Notes toward a theory of posting
Welcome to Reasonable Things, an occasional newsletter about music, language, and meaning from Joel Heng Hartse.
I've been thinking a lot lately about the triumph of "posting" when it comes to what used to be thought of as the vocation of writing. This is partly because the person who sort of inspired me to start this newsletter (whose name I will not mention other than to say it was a friend-of-a-friend and someone I had a distant acquantianceship with) seems to have moved their "writing career" away from things like books, essays, magazines, etc. and wholly shifted to the ecosystem of what I'll call "posting" -- that is, social media-driven "content" and the cultivation of "followers."

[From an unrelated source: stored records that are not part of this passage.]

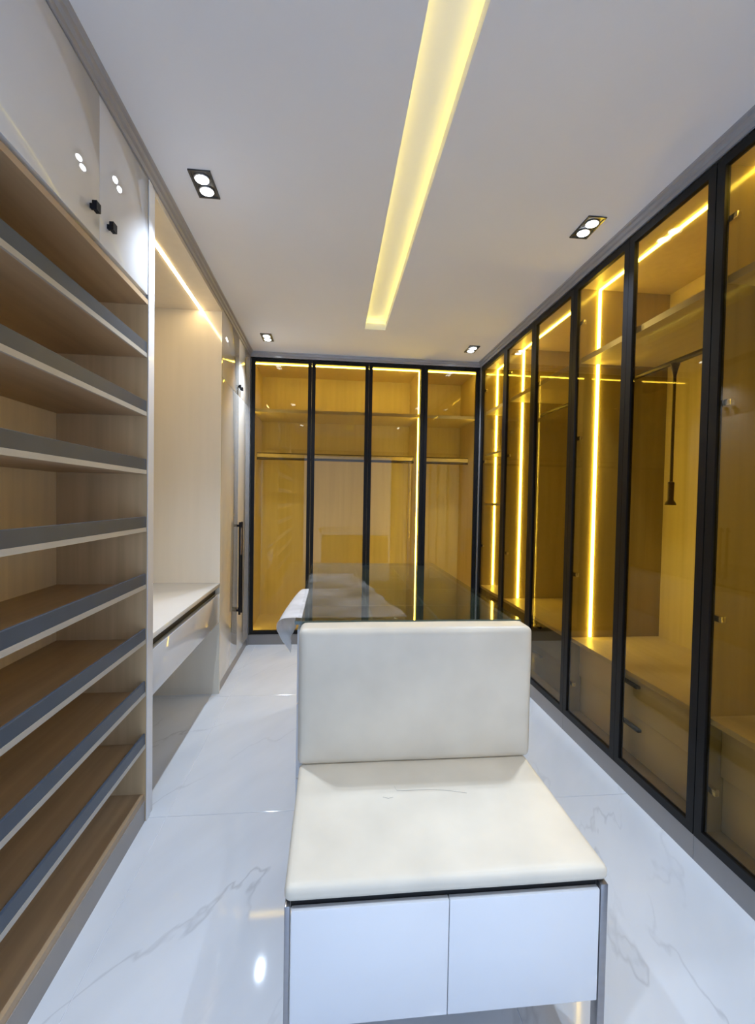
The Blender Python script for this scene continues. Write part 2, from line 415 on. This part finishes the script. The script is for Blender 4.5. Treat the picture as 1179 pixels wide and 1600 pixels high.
# tall cupboard in the far left corner
TY0, TY1 = NY1, 4.302
tc_ = thing('tall_cupboard', 'tall cream gloss cupboard with long black handles beside the dressing table', 'cupboard', (-1.03, 3.77, 0))
box('side_panel', -1.30, XL - .0005, TY0, TY0 + .022, 0.0, ZT, 'niche', tc_)
box('carcass', -1.30, XL - .024, TY0 + .023, TY1, 0.07, ZT, 'gloss_cream', tc_)
box('plinth', XL - .06, XL - .006, TY0 + .023, TY1, 0.0, 0.07, 'plinth_b', tc_)
ym = 3.833
for k, (ya, yb) in enumerate(((TY0 + .023, ym - .0015), (ym + .0015, TY1))):
    d = box('upper_door', XL - .022, XL, ya, yb, 2.195, ZT - .002, 'gloss_cream', tc_, bev=.0015)
    square_knob(XL, ym - .042 if k == 0 else ym + .042, 2.258, d)
    d = box('lower_door', XL - .022, XL, ya, yb, 0.074, 2.191, 'gloss_cream', tc_, bev=.0015)
    hy = ym - .035 if k == 0 else ym + .035
    h = box('handle', XL + .018, XL + .034, hy - .008, hy + .008, 0.415, 1.17, 'knob', d, bev=.002)
box('corner_filler', XL - .03, XL + .006, TY1 + .0005, YB - .001, 0.0, ZT, 'plinth', tc_)
for o in list(tc_.children):
    if o.name.startswith('lower_door'):
        h = [x for x in o.children][0]; hw = W(h)
        # third level would be too deep: the inlay and posts hang on the door beside the bar
        box('handle_inlay', XL + .0342, XL + .0362, hw.y - .006, hw.y + .006, 0.905, 1.125, 'gold', o)
        for z in (0.45, 1.14): box('handle_post', XL + .0002, XL + .019, hw.y - .006, hw.y + .006, z - .008, z + .008, 'knob', o)

# ================================================================== GLASS WARDROBES
def glazed_door_x(parent, x0, x1, y, z0, z1, st=0.033, th=0.022):
    """door lying in the xz plane (back wardrobe), front face at y"""
    fr = boxes('door', [(x0, x0 + st, y, y + th, z0, z1), (x1 - st, x1, y, y + th, z0, z1),
                        (x0 + st, x1 - st, y, y + th, z1 - st, z1), (x0 + st, x1 - st, y, y + th, z0, z0 + st)], 'black', parent,
               ((x0 + x1) / 2, y + th / 2, (z0 + z1) / 2))
    box('glass_pane', x0 + st - .004, x1 - st + .004, y + th * .35, y + th * .35 + .005, z0 + st - .004, z1 - st + .004, 'amber', fr)
    return fr

def glazed_door_y(parent, y0, y1, x, z0, z1, st=0.036, th=0.022, hinge_far=True):
    fr = boxes('door', [(x, x + th, y0, y0 + st, z0, z1), (x, x + th, y1 - st, y1, z0, z1),
                        (x, x + th, y0 + st, y1 - st, z1 - st, z1), (x, x + th, y0 + st, y1 - st, z0, z0 + st)], 'black', parent,
               (x + th / 2, (y0 + y1) / 2, (z0 + z1) / 2))
    box('glass_pane', x + th * .35, x + th * .35 + .005, y0 + st - .004, y1 - st + .004, z0 + st - .004, z1 - st + .004, 'amber', fr)
    hy = y1 - st - .001 if hinge_far else y0 + st + .001
    for z in (0.30, 0.95, 1.75, 2.42):
        box('hinge', x + th + .001, x + th + .020, hy - .03, hy + .012, z - .012, z + .012, 'chrome', fr, bev=.003)
    return fr

DZ0, DZT = 0.098, 2.648
# ---- back wall: a three-door unit and a one-door unit
BJ = [-0.745, -0.197, 0.334, 0.863, 1.399]
BY0 = YB + .024
def back_unit(x0, x1, joints, label, tk=.018):
    t = thing('glass_wardrobe', label, 'wardrobe', ((x0 + x1) / 2, (BY0 + 4.92) / 2, 0), 'bronze glass wardrobes')
    box('side_panel', x0, x0 + .018, BY0, 4.92, 0.0, ZT, 'w_panel', t)
    box('side_panel', x1 - tk, x1, BY0, 4.92, 0.0, ZT, 'w_panel', t)
    box('back_panel', x0 + .018, x1 - tk, 4.902, 4.92, 0.098, 2.63, 'w_panel', t)
    box('top_panel', x0 + .018, x1 - tk, BY0, 4.92, 2.630, ZT, 'w_panel', t)
    box('bottom_panel', x0 + .018, x1 - tk, BY0, 4.92, 0.098, 0.135, 'w_panel', t)
    box('plinth', x0, x1, YB + .004, YB + .022, 0.0, 0.096, 'plinth', t)
    box('shelf', x0 + .018, x1 - tk, BY0 + .012, 4.90, 2.165, 2.195, 'w_shelf', t)
    box('led_strip', x0 + .020, x1 - tk - .002, BY0 + .006, BY0 + .016, 2.602, 2.612, 'led', t)
    hl = (x1 - tk - x0 - .020) / 2
    lathe('hanging_rod', [(.012, -hl), (.012, hl)], ((x0 + .018 + x1 - tk) / 2, 4.60, 1.757), 'bronze', t, 'X', 16)
    box('rod_rail', x0 + .019, x1 - tk - .001, 4.592, 4.608, 1.7695, 1.806, 'w_shelf', t)
    box('rail_cap', x0 + .019, x1 - tk - .001, 4.588, 4.612, 1.8062, 1.813, 'bronze', t)
    box('rear_rail', x0 + .019, x1 - tk - .001, 4.884, 4.901, 1.805, 1.885, 'w_shelf', t)
    for k in range(len(joints) - 1):
        glazed_door_x(t, joints[k] + .001, joints[k + 1] - .001, YB, DZ0, DZT)
    return t
bw = back_unit(-0.752, 0.858, BJ[:4], 'three door bronze glass wardrobe with black frames across the back wall', tk=.036)
bx = 0.858 - .036
box('led_strip', bx - .010, bx - .0002, BY0 + .006, BY0 + .018, 0.14, 2.160, 'led', bw)
box('led_strip', bx - .010, bx - .0002, BY0 + .006, BY0 + .018, 2.200, 2.600, 'led', bw)
box('led_strip', -0.752 + .0182, -0.752 + .0225, BY0 + .004, BY0 + .016, 0.14, 2.160, 'led', bw)  # unseen strip behind the stile, added to brighten the interior
bw2 = back_unit(0.868, 1.404, [0.863, 1.399], 'single door bronze glass wardrobe in the far right corner')

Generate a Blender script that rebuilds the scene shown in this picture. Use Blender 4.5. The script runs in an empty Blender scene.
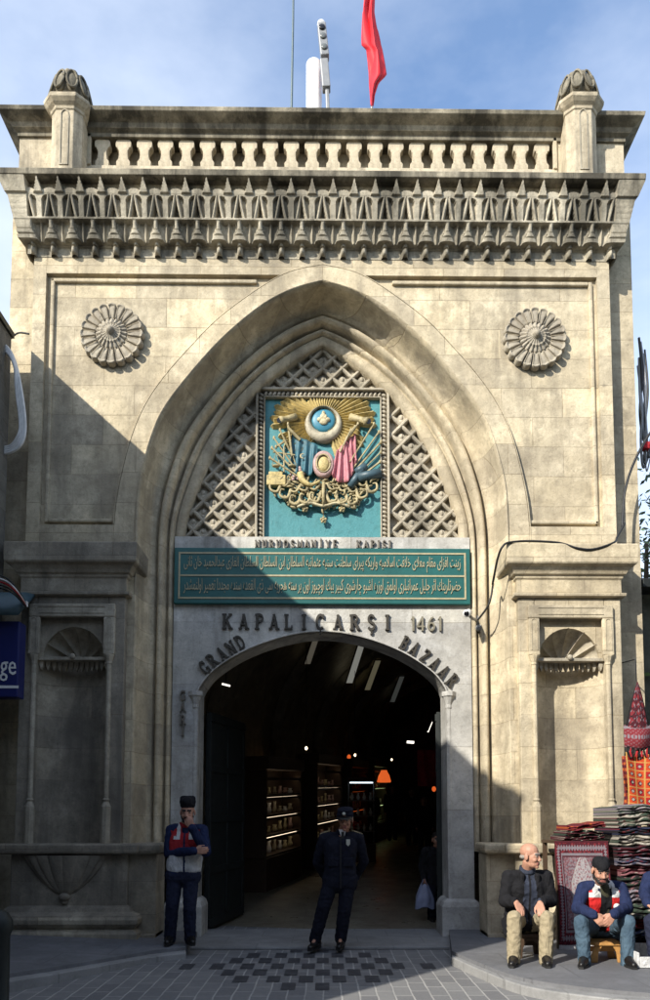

I also quit Twitter recently, and I'm trying to find ways to engage with the world of ideas in poublic via writing that doesn't involve social media. I'm not here to say that posting is 100% bad, but I'm trying to understand what it is and what makes it different from writing. What I ended up coming up with is below, but I will note that I probably should distinguish between writing as an action (which is absolutely part of posting) and writing as a vocation (which I see as fairly distinct from, if not opposed to, posting). I haven't done that yet, but I thought I'd share (post?) what I've got here.
Writing is a human* symbolic* meaning-making* process that involves mediating* language* with technology*.
(Note: All words with asterisks above can and should be defined with very long and tortured explanations. Maybe someday.)
(Also, I've tried to make this definition as expansive as I can, but I realize it is fuzzy. This would include songwriting if you've got a guitar and a fourtrack but don't actually put marks on paper to preserve what you've "written." It would not include "songwriting" if a song is made up using only the human voice. I reserve the right to change my mind.)
Posting is putting things on the internet in order to garner a reaction or cultivate a "following." Posting includes writing, but is not only writing. A person who writes things for social media platforms -- not just Twitter, Facebook, Instagram, LinkedIn and the like, but also Medium, Substack, Blogger, and really anything that has "comments" and "followers," the ability to "re"-something (-post, -tweet, -blog, etc), is not primarily a writer, but a poster.
The immediacy of publication, the idea of a 'take' or a response, is paramount to posting.
The "content" of posting is more or less beside the point. Posting is about cultivating "engagement," or an audience for more posting. This is why "AI" is seen as important by people whose livelihoods involve posting, but is not welcomed by people who see their vocation as writing.
The practice of writing itself does not require an audience other than a putative Bakhtinian superaddressee - that is, a transcendant guarantor of meaning, even if that is only the faith the writer has in the intelligibility of his or her own writing. Posting requires "followers."
Writing and posting can both involve things like words, sentences, paragraphs, ideas, and arguments. But posting cannot be separated from its online ecosystem, whereas writing can function in any setting.
If "the writer's audience is always a fiction," then in posting it is urgently moreseo. A Poster tries to will their audience into being. Posting is for the audience, for the people, for the discourse. Even if there is no one reading.
Writing is a craft, posting is a performance.
That's all I've got for now. Let me know if you think it's worth talking about some more.